On leaving Koshumlja that morning we ourselves saw the King. He was riding with a small retinue, hardly an assumption of state, and to one of us particularly the little cavalcade had something about it that was infinitely pathetic. A brief quotation from one of our diaries will explain why:—

"At Koshumlja to-day we saw the King. Curiously enough this is the first time that I have come across him since I have been in Serbia, though Alice saw him at Tarpola. He is a fine old man, and trouble, sickness, and age have not bowed him. And meeting him thus my mind goes back—how many years it may be I should be afraid to guess. I was a small boy spending my holidays with my people at Vevey, on the Lake of Geneva, and at the hotel we struck up an acquaintance with Prince Peter Kara Georgevitch. He was then in the prime of life, tall, dark, handsome—not yet married. He used to talk to us quite unaffectedly of his hopes and ambitions. King Milan was, of course, the prime enemy.
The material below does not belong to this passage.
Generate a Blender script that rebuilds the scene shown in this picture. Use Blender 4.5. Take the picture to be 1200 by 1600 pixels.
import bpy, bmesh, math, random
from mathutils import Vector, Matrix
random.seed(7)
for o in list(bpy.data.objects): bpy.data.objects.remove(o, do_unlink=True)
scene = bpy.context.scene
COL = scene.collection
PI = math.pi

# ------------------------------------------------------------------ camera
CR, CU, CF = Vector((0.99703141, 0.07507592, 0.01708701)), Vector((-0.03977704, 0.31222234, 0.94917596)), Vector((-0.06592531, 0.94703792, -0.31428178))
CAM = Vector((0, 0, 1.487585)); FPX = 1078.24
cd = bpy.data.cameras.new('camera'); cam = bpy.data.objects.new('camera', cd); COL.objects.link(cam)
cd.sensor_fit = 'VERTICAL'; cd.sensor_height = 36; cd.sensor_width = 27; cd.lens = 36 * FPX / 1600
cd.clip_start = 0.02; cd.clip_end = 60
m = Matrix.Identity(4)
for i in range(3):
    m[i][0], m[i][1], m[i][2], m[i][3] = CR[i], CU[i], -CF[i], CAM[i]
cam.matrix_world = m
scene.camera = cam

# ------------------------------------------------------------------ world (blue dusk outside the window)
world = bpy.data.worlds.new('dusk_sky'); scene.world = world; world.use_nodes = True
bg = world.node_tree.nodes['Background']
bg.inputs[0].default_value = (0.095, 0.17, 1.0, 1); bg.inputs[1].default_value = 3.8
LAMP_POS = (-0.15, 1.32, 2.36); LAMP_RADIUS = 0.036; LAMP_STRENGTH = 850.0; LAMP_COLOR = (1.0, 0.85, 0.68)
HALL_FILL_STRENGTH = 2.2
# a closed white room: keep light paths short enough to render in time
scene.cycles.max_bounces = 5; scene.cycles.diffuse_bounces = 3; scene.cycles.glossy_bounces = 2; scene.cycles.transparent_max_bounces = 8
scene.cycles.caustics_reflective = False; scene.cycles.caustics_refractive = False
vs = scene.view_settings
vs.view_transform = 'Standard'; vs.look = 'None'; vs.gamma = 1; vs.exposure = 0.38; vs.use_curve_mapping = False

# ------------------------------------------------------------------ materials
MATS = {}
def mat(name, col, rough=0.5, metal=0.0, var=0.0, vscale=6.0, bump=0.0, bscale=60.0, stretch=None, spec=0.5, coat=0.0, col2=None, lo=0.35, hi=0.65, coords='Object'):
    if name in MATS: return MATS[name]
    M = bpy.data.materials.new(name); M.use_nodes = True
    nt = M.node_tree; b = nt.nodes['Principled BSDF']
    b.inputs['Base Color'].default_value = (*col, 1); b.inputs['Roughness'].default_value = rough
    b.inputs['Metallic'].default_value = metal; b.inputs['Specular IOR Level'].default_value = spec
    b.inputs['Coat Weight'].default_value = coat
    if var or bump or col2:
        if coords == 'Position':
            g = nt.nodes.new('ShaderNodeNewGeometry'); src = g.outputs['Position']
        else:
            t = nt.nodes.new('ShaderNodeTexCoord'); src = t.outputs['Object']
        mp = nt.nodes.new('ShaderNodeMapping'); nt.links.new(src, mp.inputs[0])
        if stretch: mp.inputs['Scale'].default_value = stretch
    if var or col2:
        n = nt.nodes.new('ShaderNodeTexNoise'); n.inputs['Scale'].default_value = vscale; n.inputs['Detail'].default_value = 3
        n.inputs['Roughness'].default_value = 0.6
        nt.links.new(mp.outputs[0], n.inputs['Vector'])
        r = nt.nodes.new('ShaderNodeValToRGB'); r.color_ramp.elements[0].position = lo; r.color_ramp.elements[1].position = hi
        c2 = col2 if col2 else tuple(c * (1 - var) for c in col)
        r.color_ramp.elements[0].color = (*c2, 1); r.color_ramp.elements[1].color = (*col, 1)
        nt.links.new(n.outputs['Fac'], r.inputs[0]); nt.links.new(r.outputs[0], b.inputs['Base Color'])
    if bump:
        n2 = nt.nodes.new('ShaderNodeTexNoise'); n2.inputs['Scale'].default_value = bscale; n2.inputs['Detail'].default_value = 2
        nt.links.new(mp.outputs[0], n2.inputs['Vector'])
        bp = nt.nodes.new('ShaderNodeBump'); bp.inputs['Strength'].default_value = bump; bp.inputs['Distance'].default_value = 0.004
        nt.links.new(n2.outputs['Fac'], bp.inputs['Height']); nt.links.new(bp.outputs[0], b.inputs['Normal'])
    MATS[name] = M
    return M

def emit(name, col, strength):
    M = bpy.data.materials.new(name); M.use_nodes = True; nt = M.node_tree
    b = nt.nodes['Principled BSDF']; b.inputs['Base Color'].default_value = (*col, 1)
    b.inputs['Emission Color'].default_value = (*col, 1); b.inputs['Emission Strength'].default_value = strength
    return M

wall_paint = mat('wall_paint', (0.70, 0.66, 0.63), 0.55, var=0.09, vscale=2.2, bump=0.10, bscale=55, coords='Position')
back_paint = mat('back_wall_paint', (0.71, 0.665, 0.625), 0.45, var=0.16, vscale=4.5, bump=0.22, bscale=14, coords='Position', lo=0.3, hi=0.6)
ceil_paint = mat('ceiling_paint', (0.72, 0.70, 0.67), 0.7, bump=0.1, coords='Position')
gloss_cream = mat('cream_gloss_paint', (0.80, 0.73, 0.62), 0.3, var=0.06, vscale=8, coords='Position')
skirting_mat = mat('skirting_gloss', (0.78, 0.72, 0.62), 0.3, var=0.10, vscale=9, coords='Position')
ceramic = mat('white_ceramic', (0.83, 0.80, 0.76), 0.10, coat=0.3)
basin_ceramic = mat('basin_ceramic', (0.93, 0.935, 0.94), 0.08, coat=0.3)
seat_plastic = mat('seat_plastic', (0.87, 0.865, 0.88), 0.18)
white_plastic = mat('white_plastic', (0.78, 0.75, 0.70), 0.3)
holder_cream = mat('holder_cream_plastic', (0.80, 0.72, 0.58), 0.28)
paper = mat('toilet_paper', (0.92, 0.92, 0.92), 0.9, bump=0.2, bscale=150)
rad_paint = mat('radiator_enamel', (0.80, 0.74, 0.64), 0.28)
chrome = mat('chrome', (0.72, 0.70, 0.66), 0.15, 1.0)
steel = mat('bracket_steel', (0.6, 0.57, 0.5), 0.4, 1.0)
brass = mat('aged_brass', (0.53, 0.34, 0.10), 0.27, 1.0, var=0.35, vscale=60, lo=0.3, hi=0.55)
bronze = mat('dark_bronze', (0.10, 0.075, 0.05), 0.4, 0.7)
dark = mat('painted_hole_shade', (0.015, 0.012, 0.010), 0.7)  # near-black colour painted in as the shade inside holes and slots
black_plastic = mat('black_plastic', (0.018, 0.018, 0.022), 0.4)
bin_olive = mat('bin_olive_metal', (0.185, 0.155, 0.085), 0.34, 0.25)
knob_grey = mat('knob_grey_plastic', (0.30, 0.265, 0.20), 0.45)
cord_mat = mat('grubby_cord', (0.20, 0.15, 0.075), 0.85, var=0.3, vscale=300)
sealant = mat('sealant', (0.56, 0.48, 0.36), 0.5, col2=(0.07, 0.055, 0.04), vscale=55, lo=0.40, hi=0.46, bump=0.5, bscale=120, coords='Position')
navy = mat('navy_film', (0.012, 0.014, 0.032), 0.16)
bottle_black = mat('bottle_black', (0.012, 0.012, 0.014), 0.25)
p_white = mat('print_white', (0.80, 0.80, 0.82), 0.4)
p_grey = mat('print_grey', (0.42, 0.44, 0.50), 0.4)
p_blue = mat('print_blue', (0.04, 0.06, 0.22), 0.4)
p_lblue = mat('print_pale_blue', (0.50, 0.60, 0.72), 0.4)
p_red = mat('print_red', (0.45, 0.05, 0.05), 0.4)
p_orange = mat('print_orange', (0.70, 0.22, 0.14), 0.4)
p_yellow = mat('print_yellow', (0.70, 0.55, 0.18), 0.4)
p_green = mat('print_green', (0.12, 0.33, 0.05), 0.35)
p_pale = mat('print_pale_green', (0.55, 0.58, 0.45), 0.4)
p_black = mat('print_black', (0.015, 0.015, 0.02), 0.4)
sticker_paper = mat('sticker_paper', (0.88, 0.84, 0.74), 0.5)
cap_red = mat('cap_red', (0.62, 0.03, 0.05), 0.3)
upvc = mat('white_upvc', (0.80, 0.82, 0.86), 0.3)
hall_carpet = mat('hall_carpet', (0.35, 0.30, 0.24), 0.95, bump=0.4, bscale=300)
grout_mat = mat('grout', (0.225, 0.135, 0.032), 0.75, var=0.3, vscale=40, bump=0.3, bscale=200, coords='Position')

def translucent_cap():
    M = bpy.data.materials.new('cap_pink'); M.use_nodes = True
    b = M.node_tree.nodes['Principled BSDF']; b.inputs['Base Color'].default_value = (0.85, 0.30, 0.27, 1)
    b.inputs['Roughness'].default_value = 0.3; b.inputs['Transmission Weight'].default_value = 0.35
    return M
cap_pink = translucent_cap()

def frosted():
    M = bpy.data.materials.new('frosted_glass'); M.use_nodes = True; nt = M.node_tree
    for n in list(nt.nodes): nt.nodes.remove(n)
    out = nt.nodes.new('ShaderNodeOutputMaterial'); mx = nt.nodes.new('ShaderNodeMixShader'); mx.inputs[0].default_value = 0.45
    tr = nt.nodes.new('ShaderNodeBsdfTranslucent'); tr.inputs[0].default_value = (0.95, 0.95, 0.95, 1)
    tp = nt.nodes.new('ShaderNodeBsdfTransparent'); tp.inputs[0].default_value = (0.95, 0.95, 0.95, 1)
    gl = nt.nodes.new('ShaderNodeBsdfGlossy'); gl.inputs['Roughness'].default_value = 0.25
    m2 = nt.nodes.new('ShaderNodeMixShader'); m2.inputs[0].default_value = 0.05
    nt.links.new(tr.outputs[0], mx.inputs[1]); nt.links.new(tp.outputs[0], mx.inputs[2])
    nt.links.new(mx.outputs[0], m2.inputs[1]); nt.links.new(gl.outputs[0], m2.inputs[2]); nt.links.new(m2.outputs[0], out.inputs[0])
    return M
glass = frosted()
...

"'One day I shall come into my own.' I can quite well remember him saying that.

"And it was true. Destiny—call it what you will—gave him the coveted throne. And now, a dozen years later, he has lived to see a fresh shuffle of the cards. How they will fall it is still for time to show."

We made but poor progress that day, and it was not to be wondered at. The congestion of traffic was amazing. It would hardly be an exaggeration to say that from Koshumlja to Prishtina there was an unbroken stream of vehicles of the most varied kinds, though the ox-wagon predominated enormously. With these were soldiers and civilians on horseback; soldiers and civilians on foot; oxen laden and unladen; pack-horses; buffaloes, donkeys, and mules; dogs on the leash or running with their masters; men, women, children, and beasts jostling each other in the confusion of hurried flight. It was not so much the retreat of an army as of a whole nation.
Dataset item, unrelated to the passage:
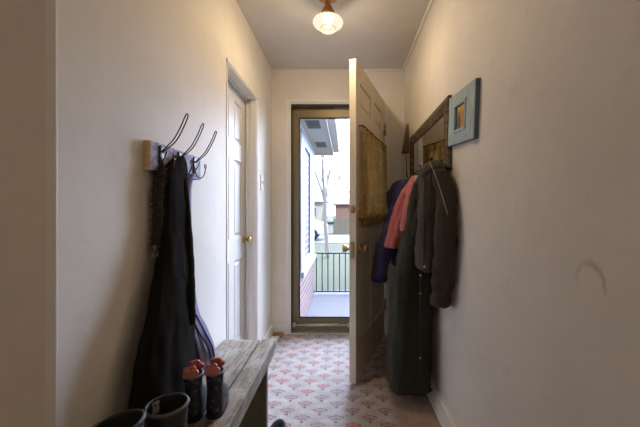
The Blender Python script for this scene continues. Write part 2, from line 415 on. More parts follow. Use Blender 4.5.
# closet recess lining, stops and thin casing
RX = XL-.12
bm = new()
box(bm, RX, XL+.004, CY1-.012, CY1, 0, CZ); box(bm, RX, XL+.004, CY0, CY0+.012, 0, CZ); box(bm, RX, XL+.004, CY0, CY1, CZ-.012, CZ)
box(bm, RX+.045, RX+.058, CY1-.024, CY1-.012, 0, CZ-.012); box(bm, RX+.045, RX+.058, CY0+.012, CY0+.024, 0, CZ-.012); box(bm, RX+.045, RX+.058, CY0+.012, CY1-.012, CZ-.024, CZ-.012)
box(bm, XL, XL+.010, CY0-.008, CY1+.008, CZ-.004, CZ+.012, .003); box(bm, XL, XL+.008, CY1, CY1+.012, 0, CZ, .003)
box(bm, RX+.075, RX+.10, CY1-.020, CY1-.012, 0, CZ-.012, .002)
tag(obj('trim_9', bm, 'trim'), 'white painted lining of the recessed closet doorway', 'trim', kind='structure')
# strip along the left wall on the floor
tag(obj('trim_10', (lambda b: (box(b, XL+.016, XL+.085, 2.30, 2.805, 0, .018, .004), b)[1])(new()), 'trim'), 'pale worn floor strip beside the left wall', 'trim', kind='structure')
bm = new(); box(bm, XL+.020, XL+.108, 2.812, 2.870, 0, .024, .006)
tag(obj('wood_block', bm, 'bare_wood'), 'small orange-brown bare wood block on floor in far left corner', 'wood block')

# ---------------------------------------------------------------- panel door builder (local frame: x width, y thickness, z up)
def panel_leaf(W, Z0, Z1, TH, panels, holes=(), xs_extra=()):
    """slab with recessed raised panels on both faces; holes are left open"""
    bm = new()
    xs = sorted({0, W, *[p[0] for p in panels], *[p[1] for p in panels], *[h[0] for h in holes], *[h[1] for h in holes]})
    zs = sorted({Z0, Z1, *[p[2] for p in panels], *[p[3] for p in panels], *[h[2] for h in holes], *[h[3] for h in holes]})
    def kind(x, z):
        for h in holes:
            if h[0] < x < h[1] and h[2] < z < h[3]: return 2
        for p in panels:
            if p[0] < x < p[1] and p[2] < z < p[3]: return 1
        return 0
    for i in range(len(xs)-1):
        for j in range(len(zs)-1):
            k = kind((xs[i]+xs[i+1])/2, (zs[j]+zs[j+1])/2)
            if k == 0: box(bm, xs[i], xs[i+1], 0, TH, zs[j], zs[j+1])
    bmesh.ops.remove_doubles(bm, verts=bm.verts[:], dist=1e-5)
    seen = {}
    for f in bm.faces: seen.setdefault(tuple(sorted(v.index for v in f.verts)), []).append(f)
    bm.verts.index_update(); seen = {}
    for f in bm.faces: seen.setdefault(frozenset(v.index for v in f.verts), []).append(f)
    bmesh.ops.delete(bm, geom=[f for fs in seen.values() if len(fs) > 1 for f in fs], context='FACES_ONLY')
    for (a, b, c, d) in panels:       # recessed field with sloped border and raised centre, front and back
        for (ys, s) in ((0, 1), (TH, -1)):
            def ring(inset, depth):
                return [bm.verts.new((x, ys+s*depth, z)) for x, z in ((a+inset, c+inset), (b-inset, c+inset), (b-inset, d-inset), (a+inset, d-inset))]
            R = [ring(0, 0), ring(.006, .009), ring(.020, .011), ring(.034, .005)]
            for A, B in zip(R, R[1:]):
                for q in range(4): bm.faces.new((A[q], A[(q+1) % 4], B[(q+1) % 4], B[q]))
            bm.faces.new(R[-1])
    return bm
def knob(parent, name, x, z, y0, s, mat, R=.026, L=.055):
    """round knob on a rosette, sticking out along local y with sign s"""
    bm = new()
    lathe(bm, [(.0005, 0), (R*1.05, 0), (R*1.05, .004), (R*.55, .010), (R*.40, L*.45), (R*.75, L*.60), (R, L*.8), (R*.9, L*.95), (R*.5, L), (.0005, L)], (x, y0, z), 'y', 24)
    if s < 0:
        for v in bm.verts: v.co.y = 2*y0-v.co.y
    return obj(name, bm, mat, parent, True, local=True)

# closet door (closed)
CW = CY1-CY0-.030
cd = thing('door_2', 'closed white panelled closet door in the left wall with brass knob', 'door', mw=Matrix.Translation((RX+.040, CY0+.015, 0)) @ Matrix.Rotation(PI/2, 4, 'Z'), kind='structure')
W = CW
pn = []
for (za, zb) in ((.22, .78), (.93, 1.46), (1.58, 1.85)):
    pn += [(.085, W/2-.045, za, zb), (W/2+.045, W-.085, za, zb)]
obj('door_leaf', panel_leaf(W, .012, CZ-.016, .036, pn), 'closet', cd, local=True)
knob(cd, 'door_knob', W-.050, .905, 0, -1, 'brass')

# front door, standing open into the hall
FW, FT, FZ0, FZ1 = .86, .044, .02, 2.08
FM = Matrix.Translation((.0665, 2.027, 0)) @ Matrix.Rotation(math.atan2(.9453, .3256), 4, 'Z')
fd = thing('door_1', 'open cream front door with gold curtained window and brass knob', 'door', mw=FM, kind='structure')
wh = (.13, .73, 1.08, 1.62)
obj('door_leaf', panel_leaf(FW, FZ0, FZ1, FT, [(.09, .385, 1.795, 1.955), (.475, .77, 1.795, 1.955), (.09, .385, .26, .90), (.475, .77, .26, .90)], [wh]), 'door', fd, local=True)
bm = new(); box(bm, wh[0], wh[1], .018, .024, wh[2], wh[3])
obj('window_pane', bm, 'glass', fd, local=True)
bm = new()
for yy in ((-.008, .002), (FT-.002, FT+.008)):
    box(bm, wh[0]-.022, wh[0]+.012, *yy, wh[2]-.022, wh[3]+.022, .002); box(bm, wh[1]-.012, wh[1]+.022, *yy, wh[2]-.022, wh[3]+.022, .002)
    box(bm, wh[0]+.012, wh[1]-.012, *yy, wh[2]-.022, wh[2]+.012, .002); box(bm, wh[0]+.012, wh[1]-.012, *yy, wh[3]-.012, wh[3]+.022, .002)
obj('window_moulding', bm, 'door', fd, local=True)
knob(fd, 'door_knob', .062, .865, FT, 1, 'brass', .027, .066); knob(fd, 'door_knob', .062, .865, 0, -1, 'brass', .027, .058)
bm = new(); lathe(bm, [(.0005, FT), (.026, FT), (.024, FT+.014), (.012, FT+.016), (.012, FT+.024), (.0005, FT+.024)], (.06, 0, 1.125), 'y', 20)
obj('deadbolt_cylinder', bm, 'brass', fd, True, True)
bm = new(); lathe(bm, [(.0005, 0), (.024, 0), (.022, -.010), (.0005, -.010)], (.06, 0, 1.125), 'y', 20); box(bm, .054, .066, -.032, -.009, 1.105, 1.145, .003)
obj('thumb_turn', bm, 'brass', fd, False, True)
bm = new(); box(bm, -.002, .0005, .008, .036, .81, .92); box(bm, -.010, 0, .014, .030, .85, .88, .002); box(bm, -.002, .0005, .008, .036, 1.10, 1.15); box(bm, -.012, 0, .016, .028, 1.115, 1.135, .002)
obj('latch_plate', bm, 'brass', fd, False, True)
for z in (.28, 1.02, 1.83):
    bm = new(); tube(bm, [(FW+.004, -.008, z-.05), (FW+.004, -.008, z+.05)], .007, 12)
    tube(bm, [(FW+.004, -.008, z+.05), (FW+.004, -.008, z+.062)], .0045, 10); box(bm, FW-.030, FW-.001, -.003, .0005, z-.045, z+.045)
    obj('hinge', bm, 'brass', fd, True, True)
# curtain on the door's window
cm = FM @ Matrix.Translation((0, -.012, 0))
cu = thing('door_curtain', 'gold lace curtain gathered over the window of open front door', 'curtain', mw=cm)
def drape(bm, x0, x1, z0, z1, yfun, th=.003, nx=120, nz=34, zedge=None):
    G = []
    for j in range(nz+1):
        row = []
        for i in range(nx+1):
            s = i/nx; h = j/nz
            x = x0+(x1-x0)*s; zt = z1+(zedge(s) if zedge else 0); z = z0+(zt-z0)*h
            row.append((x, yfun(s, h), z))
        G.append(row)
    F = [[bm.verts.new(p) for p in r] for r in G]; B = [[bm.verts.new((p[0], p[1]+th, p[2])) for p in r] for r in G]
    for j in range(nz):
        for i in range(nx):
            bm.faces.new((F[j][i], F[j][i+1], F[j+1][i+1], F[j+1][i])); bm.faces.new((B[j][i+1], B[j][i], B[j+1][i], B[j+1][i+1]))
    for j in range(nz):
        bm.faces.new((F[j][0], F[j+1][0], B[j+1][0], B[j][0])); bm.faces.new((F[j+1][nx], F[j][nx], B[j][nx], B[j+1][nx]))
    for i in range(nx):
        bm.faces.new((F[0][i+1], F[0][i], B[0][i], B[0][i+1])); bm.faces.new((F[nz][i], F[nz][i+1], B[nz][i+1], B[nz][i]))
bm = new()
def cfold(s, h):
    a = .006+.007*(1-h)
    return -.016+a*(math.sin(s*46+1.5*math.sin(s*9)+h*.6)+.45*math.sin(s*91+h*2))*.8-.004*math.sin(h*PI)
drape(bm, .075, .80, 1.025, 1.672, cfold, zedge=lambda s: .005*math.sin(s*46))
obj('curtain_panel', bm, 'curtain', cu, True, True)
for z in (1.668, 1.06):
    bm = new(); tube(bm, [(.062, -.016, z), (.815, -.016, z)], .0055, 10)
    for x in (.062, .815): tube(bm, [(x, -.016, z), (x, .0115, z)], .0055, 10)
    obj('curtain_rod', bm, 'brown_wood', cu, True, True)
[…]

Yet all was orderly and in the main good-tempered. The soldiers were kept to their respective "trains," and were well under the control of their officers. There were as yet no ghastly roadside sights, but now and again came presages of what was to be—the fall of a tired horse, the overturning of a cart, and once we were sickened by seeing a couple of frightened oxen, with wagon attached, precipitate themselves over the low parapet of a bridge into the torrent that flowed below. There was little or no excitement, and the empty space was rapidly filled up; it was not well to fall out of rank, if one could help it.

We soon gave up hope of reaching Prishtina that night. Midday to-morrow, the chauffeur promised us. In this confidence we consumed two of our tins of sardines during the day—it was not much for lunch and dinner—leaving the third for breakfast. And therein lay a catastrophe, for when we came to open the tin, hungry after another wakeful and uncomfortable night, the contents proved to be hopelessly bad! We made a meal off dry bread, and it did not improve our tempers to see our companions devour a pig's head between them. There was something revolting in the way they picked the bones.

That day progress was slower than ever; we did not seem able to make any headway at all. By midday we could scarcely have advanced half-a-dozen miles. It became increasingly clear that we should have to spend a third night among the petrol-cans—if not a fourth and fifth. That was bad enough in itself, but what about food?

Our companions did not seem to mind a bit. They were in no hurry and, considering that they had lost practically all they possessed in the world, wonderfully cheerful. But we were anxious to get to Prishtina and rejoin our friends who might be concerned about us; we were nervous on their account, too, since, though there had been no attack upon the main road, we had heard a great deal of firing going on among the hills, and we knew that the route by which they proposed to travel came at times—especially at the old Turkish frontier which we were approaching, very near our own.